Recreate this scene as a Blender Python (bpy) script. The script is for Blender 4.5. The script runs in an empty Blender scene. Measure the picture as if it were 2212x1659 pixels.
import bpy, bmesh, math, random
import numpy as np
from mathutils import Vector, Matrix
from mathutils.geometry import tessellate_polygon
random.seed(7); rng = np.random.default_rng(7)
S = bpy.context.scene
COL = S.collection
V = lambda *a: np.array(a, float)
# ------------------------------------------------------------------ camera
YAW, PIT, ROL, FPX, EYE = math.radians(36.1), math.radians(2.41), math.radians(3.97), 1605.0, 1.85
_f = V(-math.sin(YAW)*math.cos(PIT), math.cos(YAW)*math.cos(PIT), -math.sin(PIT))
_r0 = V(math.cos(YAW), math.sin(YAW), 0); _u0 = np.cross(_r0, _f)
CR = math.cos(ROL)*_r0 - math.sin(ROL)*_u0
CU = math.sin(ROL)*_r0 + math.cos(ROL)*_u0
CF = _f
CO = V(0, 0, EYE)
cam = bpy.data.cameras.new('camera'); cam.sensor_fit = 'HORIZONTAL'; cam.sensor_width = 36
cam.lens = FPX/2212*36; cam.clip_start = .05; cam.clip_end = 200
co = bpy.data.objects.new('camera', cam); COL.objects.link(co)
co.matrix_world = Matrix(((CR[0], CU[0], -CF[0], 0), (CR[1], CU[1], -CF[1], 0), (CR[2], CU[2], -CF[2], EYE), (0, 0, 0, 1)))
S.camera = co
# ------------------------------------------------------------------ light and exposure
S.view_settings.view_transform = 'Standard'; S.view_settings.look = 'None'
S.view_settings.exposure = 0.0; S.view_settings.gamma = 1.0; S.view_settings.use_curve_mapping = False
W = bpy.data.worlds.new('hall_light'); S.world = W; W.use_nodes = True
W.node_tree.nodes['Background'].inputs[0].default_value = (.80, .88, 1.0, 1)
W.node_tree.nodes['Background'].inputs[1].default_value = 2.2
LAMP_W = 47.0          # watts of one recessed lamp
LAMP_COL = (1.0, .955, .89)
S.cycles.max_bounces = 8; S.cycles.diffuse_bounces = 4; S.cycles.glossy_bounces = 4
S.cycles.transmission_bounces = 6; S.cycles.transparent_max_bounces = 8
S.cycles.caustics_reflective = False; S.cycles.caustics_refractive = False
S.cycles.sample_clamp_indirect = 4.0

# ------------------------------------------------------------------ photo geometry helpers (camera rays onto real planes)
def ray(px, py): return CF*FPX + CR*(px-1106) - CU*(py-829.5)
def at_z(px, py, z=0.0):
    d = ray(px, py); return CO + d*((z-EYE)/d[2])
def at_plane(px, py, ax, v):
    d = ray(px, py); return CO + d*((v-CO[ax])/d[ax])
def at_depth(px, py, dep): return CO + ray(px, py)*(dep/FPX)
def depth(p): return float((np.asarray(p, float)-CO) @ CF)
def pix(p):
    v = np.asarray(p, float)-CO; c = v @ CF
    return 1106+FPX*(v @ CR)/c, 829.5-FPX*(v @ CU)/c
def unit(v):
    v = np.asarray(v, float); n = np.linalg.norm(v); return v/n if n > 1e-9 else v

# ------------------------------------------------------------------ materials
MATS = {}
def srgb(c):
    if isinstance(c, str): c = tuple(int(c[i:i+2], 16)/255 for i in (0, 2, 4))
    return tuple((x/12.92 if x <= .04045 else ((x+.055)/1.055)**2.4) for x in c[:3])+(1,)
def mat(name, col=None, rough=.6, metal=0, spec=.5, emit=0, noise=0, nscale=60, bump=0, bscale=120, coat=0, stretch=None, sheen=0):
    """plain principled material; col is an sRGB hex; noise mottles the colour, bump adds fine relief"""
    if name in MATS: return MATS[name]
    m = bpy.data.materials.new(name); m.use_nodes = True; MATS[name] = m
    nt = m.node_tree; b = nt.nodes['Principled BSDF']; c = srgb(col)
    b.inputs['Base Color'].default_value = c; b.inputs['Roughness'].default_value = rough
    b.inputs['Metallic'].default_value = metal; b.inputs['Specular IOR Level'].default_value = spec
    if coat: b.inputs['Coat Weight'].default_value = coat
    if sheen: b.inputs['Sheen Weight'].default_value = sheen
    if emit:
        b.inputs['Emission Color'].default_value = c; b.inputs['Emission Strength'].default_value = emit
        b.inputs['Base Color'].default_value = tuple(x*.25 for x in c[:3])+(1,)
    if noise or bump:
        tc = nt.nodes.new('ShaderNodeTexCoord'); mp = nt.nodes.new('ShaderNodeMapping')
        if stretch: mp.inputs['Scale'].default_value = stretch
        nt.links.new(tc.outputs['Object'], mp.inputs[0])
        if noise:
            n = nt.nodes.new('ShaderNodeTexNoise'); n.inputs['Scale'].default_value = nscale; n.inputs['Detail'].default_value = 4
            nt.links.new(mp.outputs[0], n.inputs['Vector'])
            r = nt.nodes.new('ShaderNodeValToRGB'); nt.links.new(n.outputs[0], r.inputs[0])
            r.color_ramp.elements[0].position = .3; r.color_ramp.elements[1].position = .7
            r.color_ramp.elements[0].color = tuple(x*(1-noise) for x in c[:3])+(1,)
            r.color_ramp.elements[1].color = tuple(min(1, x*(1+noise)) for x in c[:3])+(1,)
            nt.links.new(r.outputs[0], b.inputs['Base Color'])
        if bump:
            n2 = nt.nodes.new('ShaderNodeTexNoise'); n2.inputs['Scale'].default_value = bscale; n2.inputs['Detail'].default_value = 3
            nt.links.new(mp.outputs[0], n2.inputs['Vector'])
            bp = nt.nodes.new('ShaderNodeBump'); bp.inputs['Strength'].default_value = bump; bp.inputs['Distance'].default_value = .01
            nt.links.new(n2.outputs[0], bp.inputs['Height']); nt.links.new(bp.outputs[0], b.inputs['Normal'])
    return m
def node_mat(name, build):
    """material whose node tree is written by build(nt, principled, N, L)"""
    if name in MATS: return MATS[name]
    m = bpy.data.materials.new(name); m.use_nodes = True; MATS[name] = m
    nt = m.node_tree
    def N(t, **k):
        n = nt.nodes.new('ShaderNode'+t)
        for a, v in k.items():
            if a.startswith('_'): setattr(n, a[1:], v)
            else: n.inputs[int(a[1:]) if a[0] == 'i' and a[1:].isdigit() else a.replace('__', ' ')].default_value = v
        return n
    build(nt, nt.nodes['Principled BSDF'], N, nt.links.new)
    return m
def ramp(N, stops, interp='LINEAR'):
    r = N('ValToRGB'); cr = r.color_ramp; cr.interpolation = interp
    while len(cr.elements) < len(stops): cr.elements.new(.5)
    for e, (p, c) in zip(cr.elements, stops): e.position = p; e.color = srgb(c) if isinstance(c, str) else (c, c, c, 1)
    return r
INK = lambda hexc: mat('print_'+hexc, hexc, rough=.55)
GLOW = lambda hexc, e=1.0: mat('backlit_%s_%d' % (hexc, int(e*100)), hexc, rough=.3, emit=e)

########

■ SET TASK ■
Output every line above without altering anything.

■ FINAL RESULT ■
Recreate this scene as a Blender Python (bpy) script. The script is for Blender 4.5. The script runs in an empty Blender scene. Measure the picture as if it were 2212x1659 pixels.
import bpy, bmesh, math, random
import numpy as np
from mathutils import Vector, Matrix
from mathutils.geometry import tessellate_polygon
random.seed(7); rng = np.random.default_rng(7)
S = bpy.context.scene
COL = S.collection
V = lambda *a: np.array(a, float)
# ------------------------------------------------------------------ camera
YAW, PIT, ROL, FPX, EYE = math.radians(36.1), math.radians(2.41), math.radians(3.97), 1605.0, 1.85
_f = V(-math.sin(YAW)*math.cos(PIT), math.cos(YAW)*math.cos(PIT), -math.sin(PIT))
_r0 = V(math.cos(YAW), math.sin(YAW), 0); _u0 = np.cross(_r0, _f)
CR = math.cos(ROL)*_r0 - math.sin(ROL)*_u0
CU = math.sin(ROL)*_r0 + math.cos(ROL)*_u0
CF = _f
CO = V(0, 0, EYE)
cam = bpy.data.cameras.new('camera'); cam.sensor_fit = 'HORIZONTAL'; cam.sensor_width = 36
cam.lens = FPX/2212*36; cam.clip_start = .05; cam.clip_end = 200
co = bpy.data.objects.new('camera', cam); COL.objects.link(co)
co.matrix_world = Matrix(((CR[0], CU[0], -CF[0], 0), (CR[1], CU[1], -CF[1], 0), (CR[2], CU[2], -CF[2], EYE), (0, 0, 0, 1)))
S.camera = co
# ------------------------------------------------------------------ light and exposure
S.view_settings.view_transform = 'Standard'; S.view_settings.look = 'None'
S.view_settings.exposure = 0.0; S.view_settings.gamma = 1.0; S.view_settings.use_curve_mapping = False
W = bpy.data.worlds.new('hall_light'); S.world = W; W.use_nodes = True
W.node_tree.nodes['Background'].inputs[0].default_value = (.80, .88, 1.0, 1)
W.node_tree.nodes['Background'].inputs[1].default_value = 2.2
LAMP_W = 47.0          # watts of one recessed lamp
LAMP_COL = (1.0, .955, .89)
S.cycles.max_bounces = 8; S.cycles.diffuse_bounces = 4; S.cycles.glossy_bounces = 4
S.cycles.transmission_bounces = 6; S.cycles.transparent_max_bounces = 8
S.cycles.caustics_reflective = False; S.cycles.caustics_refractive = False
S.cycles.sample_clamp_indirect = 4.0

# ------------------------------------------------------------------ photo geometry helpers (camera rays onto real planes)
def ray(px, py): return CF*FPX + CR*(px-1106) - CU*(py-829.5)
def at_z(px, py, z=0.0):
    d = ray(px, py); return CO + d*((z-EYE)/d[2])
def at_plane(px, py, ax, v):
    d = ray(px, py); return CO + d*((v-CO[ax])/d[ax])
def at_depth(px, py, dep): return CO + ray(px, py)*(dep/FPX)
def depth(p): return float((np.asarray(p, float)-CO) @ CF)
def pix(p):
    v = np.asarray(p, float)-CO; c = v @ CF
    return 1106+FPX*(v @ CR)/c, 829.5-FPX*(v @ CU)/c
def unit(v):
    v = np.asarray(v, float); n = np.linalg.norm(v); return v/n if n > 1e-9 else v

# ------------------------------------------------------------------ materials
MATS = {}
def srgb(c):
    if isinstance(c, str): c = tuple(int(c[i:i+2], 16)/255 for i in (0, 2, 4))
    return tuple((x/12.92 if x <= .04045 else ((x+.055)/1.055)**2.4) for x in c[:3])+(1,)
def mat(name, col=None, rough=.6, metal=0, spec=.5, emit=0, noise=0, nscale=60, bump=0, bscale=120, coat=0, stretch=None, sheen=0):
    """plain principled material; col is an sRGB hex; noise mottles the colour, bump adds fine relief"""
    if name in MATS: return MATS[name]
    m = bpy.data.materials.new(name); m.use_nodes = True; MATS[name] = m
    nt = m.node_tree; b = nt.nodes['Principled BSDF']; c = srgb(col)
    b.inputs['Base Color'].default_value = c; b.inputs['Roughness'].default_value = rough
    b.inputs['Metallic'].default_value = metal; b.inputs['Specular IOR Level'].default_value = spec
    if coat: b.inputs['Coat Weight'].default_value = coat
    if sheen: b.inputs['Sheen Weight'].default_value = sheen
    if emit:
        b.inputs['Emission Color'].default_value = c; b.inputs['Emission Strength'].default_value = emit
        b.inputs['Base Color'].default_value = tuple(x*.25 for x in c[:3])+(1,)
    if noise or bump:
        tc = nt.nodes.new('ShaderNodeTexCoord'); mp = nt.nodes.new('ShaderNodeMapping')
        if stretch: mp.inputs['Scale'].default_value = stretch
        nt.links.new(tc.outputs['Object'], mp.inputs[0])
        if noise:
            n = nt.nodes.new('ShaderNodeTexNoise'); n.inputs['Scale'].default_value = nscale; n.inputs['Detail'].default_value = 4
            nt.links.new(mp.outputs[0], n.inputs['Vector'])
            r = nt.nodes.new('ShaderNodeValToRGB'); nt.links.new(n.outputs[0], r.inputs[0])
            r.color_ramp.elements[0].position = .3; r.color_ramp.elements[1].position = .7
            r.color_ramp.elements[0].color = tuple(x*(1-noise) for x in c[:3])+(1,)
            r.color_ramp.elements[1].color = tuple(min(1, x*(1+noise)) for x in c[:3])+(1,)
            nt.links.new(r.outputs[0], b.inputs['Base Color'])
        if bump:
            n2 = nt.nodes.new('ShaderNodeTexNoise'); n2.inputs['Scale'].default_value = bscale; n2.inputs['Detail'].default_value = 3
            nt.links.new(mp.outputs[0], n2.inputs['Vector'])
            bp = nt.nodes.new('ShaderNodeBump'); bp.inputs['Strength'].default_value = bump; bp.inputs['Distance'].default_value = .01
            nt.links.new(n2.outputs[0], bp.inputs['Height']); nt.links.new(bp.outputs[0], b.inputs['Normal'])
    return m
def node_mat(name, build):
    """material whose node tree is written by build(nt, principled, N, L)"""
    if name in MATS: return MATS[name]
    m = bpy.data.materials.new(name); m.use_nodes = True; MATS[name] = m
    nt = m.node_tree
    def N(t, **k):
        n = nt.nodes.new('ShaderNode'+t)
        for a, v in k.items():
            if a.startswith('_'): setattr(n, a[1:], v)
            else: n.inputs[int(a[1:]) if a[0] == 'i' and a[1:].isdigit() else a.replace('__', ' ')].default_value = v
        return n
    build(nt, nt.nodes['Principled BSDF'], N, nt.links.new)
    return m
def ramp(N, stops, interp='LINEAR'):
    r = N('ValToRGB'); cr = r.color_ramp; cr.interpolation = interp
    while len(cr.elements) < len(stops): cr.elements.new(.5)
    for e, (p, c) in zip(cr.elements, stops): e.position = p; e.color = srgb(c) if isinstance(c, str) else (c, c, c, 1)
    return r
INK = lambda hexc: mat('print_'+hexc, hexc, rough=.55)
GLOW = lambda hexc, e=1.0: mat('backlit_%s_%d' % (hexc, int(e*100)), hexc, rough=.3, emit=e)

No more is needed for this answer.